I am not a collector, not really, because I can’t afford to be, but also because I write in my books and bend their spines. I’m with Rachel Cusk, who wrote: “I treat my books like I treat my shoes: The more I love them, the shoddier they become.”
Kociejowski points out that most book collectors are men, and they can emit offensive odors. “They are mostly to be avoided or else kept at a prophylactic distance; they tend to lack social graces and have alarming food regimes; their clothes are oddly tailored.” They tend to be unhappy. Once they seize upon their latest find, it’s on to the next one.
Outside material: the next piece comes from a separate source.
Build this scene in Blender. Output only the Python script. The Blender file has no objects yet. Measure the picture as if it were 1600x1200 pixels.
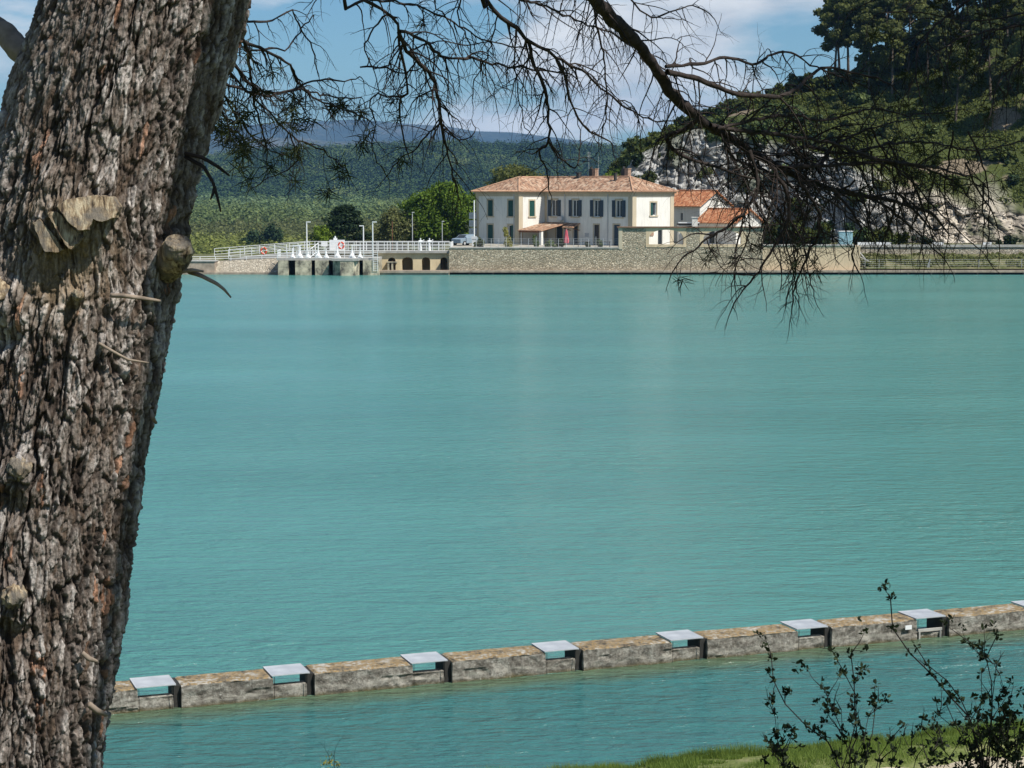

He recalls several important female collectors, including Wendy Rintoul and Valerie Eliot (the second wife of T.S. Eliot), and booksellers, notably Marguerite Cohn and Veronica Watts. He notes that female collectors are rarer because, sensibly, the words on the page tend to be more important to women than “the covers keeping the page in place.”
Like the kinds of bookstores Kociejowski admires, his book has a lot of nooks and crannies. Diversions spin into subsidiary diversions. With its looped intestines, this is not a book for everyone.
But it’s an account of a life well, happily and grouchily lived. “I am not a little proud,” he writes, “in declaring my instincts have served me well.”